Multilateral Development Banks (MDBs), particularly the World Bank, can play a crucial role in bridging the gap between fraught politics, available funds, and what is needed to finance climate action. MDBs’ unique capacity to pool and leverage resources makes them critical institutions to drive ambition – but they need to move faster as part of a wider effort to increase international support. This will be particularly critical as countries seek to agree a New Collective Quantified Goal (NCQG) on climate finance at COP29.
Why MDBs are so crucial: Cost-effective leveraging
The fight against climate change is accelerating, but financial resources to match the urgency remain limited. As the world looks toward the IMF/World Bank Annual Meetings this week, one major question looms: how do we scale up international climate finance quickly and effectively? According to a G20 Roadmap, the answer partly lies in multilateral development banks (MDBs), with the World Bank at the forefront.
MDBs are essential because of their unparalleled ability to leverage financial resources. MDBs have the capacity to attract significant amounts of private investment for every dollar of public capital that governments put in. This leveraging effect is vital when the investment needs for addressing climate change are so high and public finance is so scarce. Climate-related investments, especially in developing countries, can carry perceived risks for private investors. MDBs can help to lower these risks through innovative financial instruments such as guarantees and risk-sharing mechanisms, making projects more attractive to the private sector. This blending of public and private capital is the most cost-effective pathway to increase public climate finance.
MDBs can also provide financing at lower interest rates and with longer repayment periods than commercial lenders, including through concessional lending. This is particularly important for low-income and vulnerable countries that face difficulties accessing capital markets due to higher credit risks. Furthermore, MDBs can drive economies of scale by working across multiple countries and sectors. They can negotiate better terms, secure better financing packages, and deliver larger projects more efficiently than individual countries could alone – including by working with others through country platforms. Whilst they cannot solve every problem and a broader increase in international support will also be needed, there is no pathway to delivery without the MDBs.
What to expect from the upcoming Annual Meetings
As the World Bank/IMF Annual Meetings begin, several key developments are expected, each with potential to enhance or expand MDB lending capacity.
Announced last week, the lowering of the Bank’s equity-to-loan (E/L) ratio to 18% will allow it to extend more credit relative to its equity base. This reform will unlock an additional $3 billion/yr in lending capacity.
Enhanced callable capital—new resources that shareholders commit to provide in case of emergency—could also be a key tool in expanding the World Bank’s capacity.

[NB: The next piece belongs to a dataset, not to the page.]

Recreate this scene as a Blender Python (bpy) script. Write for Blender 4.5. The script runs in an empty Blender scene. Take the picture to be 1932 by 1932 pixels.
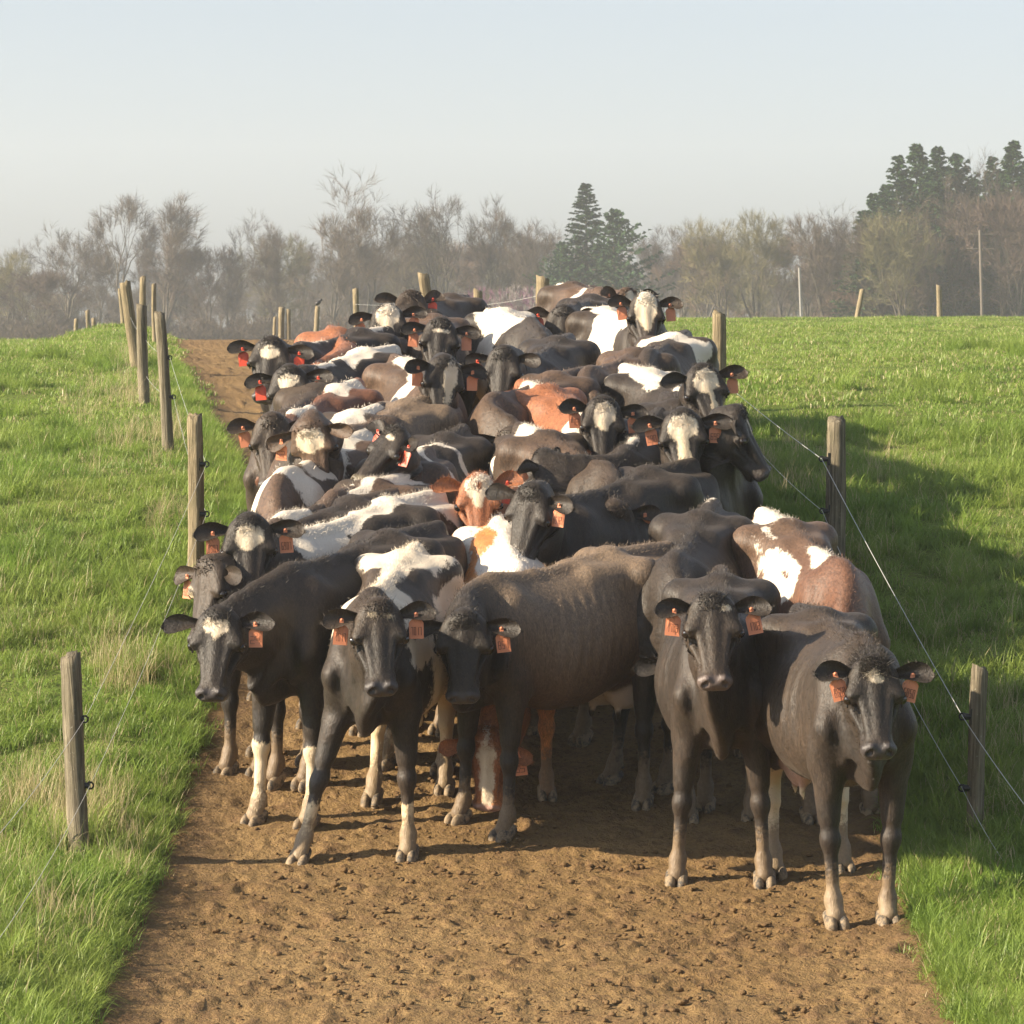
import bpy, bmesh, math, random
import numpy as np
from mathutils import Vector, Matrix

scene = bpy.context.scene
COL = scene.collection
rng = np.random.RandomState(7)
random.seed(7)

# ------------------------------------------------------------------ camera
F = 6600.0            # focal length in units of the 1932-unit-wide picture
HOR = 575.0           # eye level in that picture
PITCH = math.atan((966 - HOR) / F)
cam_d = bpy.data.cameras.new('camera')
cam_d.sensor_width = 36; cam_d.lens = 36 * F / 1932
cam_d.clip_start = .5; cam_d.clip_end = 6000
cam_d.dof.use_dof = True; cam_d.dof.focus_distance = 18.5; cam_d.dof.aperture_fstop = 22
cam = bpy.data.objects.new('camera', cam_d); COL.objects.link(cam)
cam.location = (0, 0, 0)          # the eye is the origin; ground heights are negative near the camera
cam.rotation_euler = (math.pi / 2 - PITCH, 0, 0)
scene.camera = cam

def pix(X, Y, Z):
    """where a point lands in the 1932-unit picture"""
    c, s = math.cos(PITCH), math.sin(PITCH)
    d = Y * c - Z * s; up = Y * s + Z * c
    return 966 + F * X / d, 966 - F * up / d

# ------------------------------------------------------------------ world and sun
SUN_EL, SUN_AZ = 27.0, 13.0       # height; light travels to +X and a little to +Y
w = bpy.data.worlds.new('World'); scene.world = w; w.use_nodes = True
nt = w.node_tree; nt.nodes.clear()
sky = nt.nodes.new('ShaderNodeTexSky'); sky.sky_type = 'NISHITA'; sky.sun_disc = False
a = math.radians(SUN_AZ)
ldir = Vector((math.cos(math.radians(SUN_EL)) * math.cos(a), math.cos(math.radians(SUN_EL)) * math.sin(a), -math.sin(math.radians(SUN_EL))))
sky.sun_elevation = math.radians(SUN_EL)
sky.sun_rotation = math.atan2(-ldir.x, -ldir.y)
sky.altitude = 100; sky.air_density = 1.0; sky.dust_density = 1.6; sky.ozone_density = 1.5
bg = nt.nodes.new('ShaderNodeBackground'); bg.inputs['Strength'].default_value = SKY_STRENGTH = .071
out = nt.nodes.new('ShaderNodeOutputWorld')
hs = nt.nodes.new('ShaderNodeHueSaturation'); hs.inputs['Saturation'].default_value = .38
nt.links.new(sky.outputs[0], hs.inputs['Color']); mu = nt.nodes.new('ShaderNodeMix'); mu.data_type = 'RGBA'; mu.blend_type = 'MULTIPLY'; mu.inputs[0].default_value = 1; mu.inputs[7].default_value = (.89, .955, 1.055, 1)
nt.links.new(hs.outputs[0], mu.inputs[6]); nt.links.new(mu.outputs[2], bg.inputs[0]); nt.links.new(bg.outputs[0], out.inputs[0])
sun_d = bpy.data.lights.new('sun', 'SUN'); sun_d.energy = 5.0; sun_d.angle = math.radians(.6); sun_d.color = (1, .84, .62)
sun = bpy.data.objects.new('sun', sun_d); COL.objects.link(sun)
sun.location = (-20, -5, 15); sun.rotation_euler = ldir.to_track_quat('-Z', 'Y').to_euler()
vs = scene.view_settings
vs.view_transform = 'Standard'; vs.look = 'None'; vs.gamma = 1; vs.exposure = 1.36; vs.use_curve_mapping = False
scene.cycles.max_bounces = 6; scene.cycles.transparent_max_bounces = 8; scene.cycles.volume_bounces = 1
scene.cycles.use_denoising = True

# ------------------------------------------------------------------ helpers
def tag(o, label=None, cat=None, group=None, kind=None):
    if label: o['label'] = label
    if cat: o['category'] = cat
    if group: o['group'] = group
    if kind: o['kind'] = kind
    return o

def link(name, me, parent=None, loc=None):
    o = bpy.data.objects.new(name, me); COL.objects.link(o)
    if parent: o.parent = parent
    if loc is not None: o.location = loc
    return o

class Nodes:
    def __init__(s, name):
        s.m = bpy.data.materials.new(name); s.m.use_nodes = True
        s.t = s.m.node_tree; s.t.nodes.clear()
        s.out = s.t.nodes.new('ShaderNodeOutputMaterial')
        s.b = s.t.nodes.new('ShaderNodeBsdfPrincipled')
        s.t.links.new(s.b.outputs[0], s.out.inputs[0])
    def n(s, ty, **kw):
        x = s.t.nodes.new('ShaderNode' + ty)
        for k, v in kw.items():
            if hasattr(x, k): setattr(x, k, v)
            else: x.inputs[k].default_value = v
        return x
    def l(s, a, b): s.t.links.new(a, b)
    def put(s, sock, v):
        if hasattr(v, 'links'): s.l(v, sock)
        else:
            if hasattr(sock.default_value, '__len__') and not hasattr(v, '__len__'): v = [v] * len(sock.default_value)
            if hasattr(sock.default_value, '__len__') and len(sock.default_value) == 4 and len(v) == 3: v = (*v, 1)
            sock.default_value = v
    def math(s, op, a, b=0.0, clamp=False):
        x = s.t.nodes.new('ShaderNodeMath'); x.operation = op; x.use_clamp = clamp
        s.put(x.inputs[0], a); s.put(x.inputs[1], b); return x.outputs[0]
    def mix(s, f, a, b, blend='MIX'):
        x = s.t.nodes.new('ShaderNodeMix'); x.data_type = 'RGBA'; x.blend_type = blend
        s.put(x.inputs[0], f); s.put(x.inputs[6], a); s.put(x.inputs[7], b); return x.outputs[2]
    def ramp(s, f, lo, hi):
        x = s.t.nodes.new('ShaderNodeMapRange'); x.inputs[1].default_value = lo; x.inputs[2].default_value = hi
        s.put(x.inputs[0], f); return x.outputs[0]
    def noise(s, vec, scale, detail=3, rough=.55, dist=0.0):
        x = s.t.nodes.new('ShaderNodeTexNoise'); x.inputs['Scale'].default_value = scale
        x.inputs['Detail'].default_value = detail; x.inputs['Roughness'].default_value = rough; x.inputs['Distortion'].default_value = dist
        if vec is not None: s.l(vec, x.inputs['Vector'])
        return x.outputs['Fac']
    def attr(s, name, out='Fac'):
        x = s.t.nodes.new('ShaderNodeAttribute'); x.attribute_name = name; return x.outputs[out]
    def scalevec(s, vec, sc):
        x = s.t.nodes.new('ShaderNodeMapping'); x.inputs['Scale'].default_value = sc; s.l(vec, x.inputs['Vector']); return x.outputs[0]
    def bump(s, h, strength, dist):
        x = s.t.nodes.new('ShaderNodeBump'); x.inputs['Strength'].default_value = strength; x.inputs['Distance'].default_value = dist
        s.l(h, x.inputs['Height']); return x.outputs[0]

def plain(name, rgb, rough=.7, **kw):
    N = Nodes(name); N.put(N.b.inputs['Base Color'], rgb); N.b.inputs['Roughness'].default_value = rough
    for k, v in kw.items(): N.b.inputs[k].default_value = v
    return N.m

# ------------------------------------------------------------------ the lie of the land (heights relative to the eye)
GP = np.array([(0, -3.6), (8, -3.3), (12, -3.15), (15, -3.07), (17, -3.02), (18.2, -2.96), (19.2, -2.83), (21, -2.49), (23, -2.12), (25, -1.81),
               (27, -1.57), (29, -1.41), (31, -1.29), (34, -1.12), (37, -.96), (41, -.80), (48, -.69), (58, -.67), (70, -.73), (85, -.88), (100, -1.25),
               (125, -2.6), (165, -4.4), (220, -5.0), (400, -5.2), (1200, -6), (4000, -8)])
def pchip(x, xs, ys):
    h = np.diff(xs); d = np.diff(ys) / h
    m = np.zeros(len(xs)); m[0] = d[0]; m[-1] = d[-1]
    for i in range(1, len(xs) - 1):
        if d[i - 1] * d[i] > 0:
            w1, w2 = 2 * h[i] + h[i - 1], h[i] + 2 * h[i - 1]
            m[i] = (w1 + w2) / (w1 / d[i - 1] + w2 / d[i])
    x = np.clip(np.asarray(x, float), xs[0], xs[-1])
    i = np.clip(np.searchsorted(xs, x) - 1, 0, len(xs) - 2)
    t = (x - xs[i]) / h[i]
    return ((1 + 2 * t) * (1 - t) ** 2 * ys[i] + t * (1 - t) ** 2 * h[i] * m[i] + t * t * (3 - 2 * t) * ys[i + 1] + t * t * (t - 1) * h[i] * m[i + 1])

def base_z(y): return pchip(y, GP[:, 0], GP[:, 1])
def ground_from_pix(u, v):
    """the point of the lane surface seen at a picture position"""
    lo, hi = 12.0, 90.0
    for _ in range(50):
        m = (lo + hi) / 2
        if pix(0, m, float(base_z(m)))[1] > v: lo = m
        else: hi = m
    z = float(base_z(lo)); c, s = math.cos(PITCH), math.sin(PITCH)
    return (u - 966) / F * (lo * c - z * s), lo, z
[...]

However, the original intent of the Capital Adequacy Reform exercise was to reflect credit for the Bank’s existing callable capital. This is not that – and even credit rating agencies think the Bank could go much further.
A new corporate scorecard is expected to be finalized, providing a framework to hold the World Bank accountable for its sustainable lending. The revamped scorecard will measure real-world outcomes, not just loan amounts, and progress could be used as a hook for shareholders to direct more finance through MDBs.
The official announcement of one or more country lending platforms is imminent. Learning lessons from Just Energy Transition Partnerships (JETPs), these platforms are designed to streamline coordination of climate and nature finance at the national level, ensuring projects are aligned with country priorities, with funds pooled and disbursed efficiently and effectively via a structured dialogue with investors. These platforms could serve as delivery models for developing countries seeking to implement large-scale climate action and the role of MDBs is critical.
More to come: The need for systemic reform
While these reforms are promising, they are not enough. To truly unlock the potential of MDBs, a broader systemic reform of the international financial architecture (IFA) is required. This includes expanding MDB capital through further measures to enhance balance sheets (including full implementation of capital adequacy framework (CAF) reforms). It also includes the need for new resources through general capital increases (GCI), and the use of Special Drawing Rights (SDRs) from the IMF, as well as innovative tax regimes, debt sustainability measures, and macro-prudential reforms. As part of a wider strategy for supporting developing countries, these measures could serve to unblock finance flows, improve delivery mechanisms, and provide the long-term resources needed to scale climate finance to the levels required.
To secure all of that, however, political agreement and long-term sequencing are essential. Without high-level political commitment from shareholders, the necessary reforms will languish. MDB evolution must continue if we are to meet the demands of the climate crisis, and the reforms must go further to secure a pathway for meeting climate goals. The Annual Meetings present an opportunity to push for those transformative changes that can unlock the resources needed to confront climate change at scale, as well as for a better dialogue on where the MDBs can and can’t deliver. No more debating the need for better banks vs. bigger banks – climate change demands both.